Omit all images. Transcribe the rest of the material below exactly.

** start Recorded data **

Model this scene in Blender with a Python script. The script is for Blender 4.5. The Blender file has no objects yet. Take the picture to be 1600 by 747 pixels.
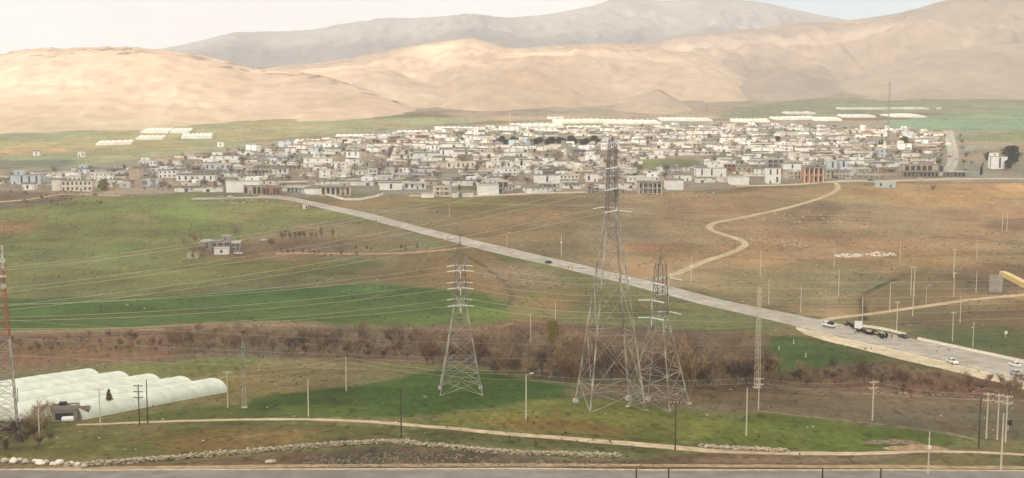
import bpy, bmesh, math, random
import numpy as np
from mathutils import Vector, Matrix, Euler

random.seed(7)
SC = bpy.context.scene
COL = SC.collection
F = 1716.0; W, H = 1600.0, 747.0
HC = 76.0                                   # camera height above the valley floor
TH = math.atan((H/2 - 190)/F)               # pitch so that eye level falls at row 190
ST, CT = math.sin(TH), math.cos(TH)

# ------------------------------------------------------------------ noise
def _h(ix, iy, seed):
    n = (ix.astype(np.int64)*374761393 + iy.astype(np.int64)*668265263 + seed*974634777) & 0xffffffff
    n = ((n ^ (n >> 13))*1274126177) & 0xffffffff
    n = n ^ (n >> 16)
    return (n & 0xffff)/65535.0
def vnoise(x, y, seed=0):
    x = np.asarray(x, float); y = np.asarray(y, float)
    ix = np.floor(x); iy = np.floor(y); fx = x-ix; fy = y-iy
    fx = fx*fx*fx*(fx*(fx*6-15)+10); fy = fy*fy*fy*(fy*(fy*6-15)+10)
    a = _h(ix, iy, seed); b = _h(ix+1, iy, seed); c = _h(ix, iy+1, seed); d = _h(ix+1, iy+1, seed)
    return (a*(1-fx)+b*fx)*(1-fy) + (c*(1-fx)+d*fx)*fy
def fbm(x, y, o=4, seed=0, g=0.5):
    s = 0.0; a = 1.0; t = 0.0
    for i in range(o):
        s = s + a*(vnoise(x*2**i+i*17.3, y*2**i-i*9.1, seed+i)-0.5)*2; t += a; a *= g
    return s/t
def ridged(x, y, o=4, seed=0):
    s = 0.0; a = 1.0; t = 0.0
    for i in range(o):
        s = s + a*(1-np.abs(vnoise(x*2**i+i*7.7, y*2**i+i*3.3, seed+i)*2-1)); t += a; a *= 0.5
    return s/t
def sstep(a, b, x):
    t = np.clip((x-a)/(b-a), 0, 1); return t*t*(3-2*t)

# ------------------------------------------------------------------ camera model and terrain
def slope(v):
    b = (H/2 - v)/F
    return (-ST + b*CT)/(CT + b*ST)
def azim(u, v):
    b = (H/2 - v)/F
    return ((u-W/2)/F)/(CT + b*ST)
def proj(X, Y, Z):
    fw = Y*CT - (Z-HC)*ST; up = Y*ST + (Z-HC)*CT
    return W/2 + F*X/fw, H/2 - F*up/fw

_tab = [(150, 2400), (160, 2120), (170, 1880), (180, 1680), (190, 1530), (200, 1410), (225, 1180), (250, 1020), (275, 890),
        (300, 790), (350, 680), (415, 575), (470, 480), (520, 400), (566, 332), (600, 288), (640, 247), (675, 225), (700, 212), (725, 200), (747, 190)]
_ty = np.array([d for v, d in _tab][::-1], float)
_tz = np.array([HC + d*slope(v) for v, d in _tab][::-1], float)
_fy = np.arange(-400, 9000, 4.0)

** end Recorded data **

▶ _Result for this task_
Model this scene in Blender with a Python script. The script is for Blender 4.5. The Blender file has no objects yet. Take the picture to be 1600 by 747 pixels.
import bpy, bmesh, math, random
import numpy as np
from mathutils import Vector, Matrix, Euler

random.seed(7)
SC = bpy.context.scene
COL = SC.collection
F = 1716.0; W, H = 1600.0, 747.0
HC = 76.0                                   # camera height above the valley floor
TH = math.atan((H/2 - 190)/F)               # pitch so that eye level falls at row 190
ST, CT = math.sin(TH), math.cos(TH)

# ------------------------------------------------------------------ noise
def _h(ix, iy, seed):
    n = (ix.astype(np.int64)*374761393 + iy.astype(np.int64)*668265263 + seed*974634777) & 0xffffffff
    n = ((n ^ (n >> 13))*1274126177) & 0xffffffff
    n = n ^ (n >> 16)
    return (n & 0xffff)/65535.0
def vnoise(x, y, seed=0):
    x = np.asarray(x, float); y = np.asarray(y, float)
    ix = np.floor(x); iy = np.floor(y); fx = x-ix; fy = y-iy
    fx = fx*fx*fx*(fx*(fx*6-15)+10); fy = fy*fy*fy*(fy*(fy*6-15)+10)
    a = _h(ix, iy, seed); b = _h(ix+1, iy, seed); c = _h(ix, iy+1, seed); d = _h(ix+1, iy+1, seed)
    return (a*(1-fx)+b*fx)*(1-fy) + (c*(1-fx)+d*fx)*fy
def fbm(x, y, o=4, seed=0, g=0.5):
    s = 0.0; a = 1.0; t = 0.0
    for i in range(o):
        s = s + a*(vnoise(x*2**i+i*17.3, y*2**i-i*9.1, seed+i)-0.5)*2; t += a; a *= g
    return s/t
def ridged(x, y, o=4, seed=0):
    s = 0.0; a = 1.0; t = 0.0
    for i in range(o):
        s = s + a*(1-np.abs(vnoise(x*2**i+i*7.7, y*2**i+i*3.3, seed+i)*2-1)); t += a; a *= 0.5
    return s/t
def sstep(a, b, x):
    t = np.clip((x-a)/(b-a), 0, 1); return t*t*(3-2*t)

# ------------------------------------------------------------------ camera model and terrain
def slope(v):
    b = (H/2 - v)/F
    return (-ST + b*CT)/(CT + b*ST)
def azim(u, v):
    b = (H/2 - v)/F
    return ((u-W/2)/F)/(CT + b*ST)
def proj(X, Y, Z):
    fw = Y*CT - (Z-HC)*ST; up = Y*ST + (Z-HC)*CT
    return W/2 + F*X/fw, H/2 - F*up/fw

_tab = [(150, 2400), (160, 2120), (170, 1880), (180, 1680), (190, 1530), (200, 1410), (225, 1180), (250, 1020), (275, 890),
        (300, 790), (350, 680), (415, 575), (470, 480), (520, 400), (566, 332), (600, 288), (640, 247), (675, 225), (700, 212), (725, 200), (747, 190)]
_ty = np.array([d for v, d in _tab][::-1], float)
_tz = np.array([HC + d*slope(v) for v, d in _tab][::-1], float)
_fy = np.arange(-400, 9000, 4.0)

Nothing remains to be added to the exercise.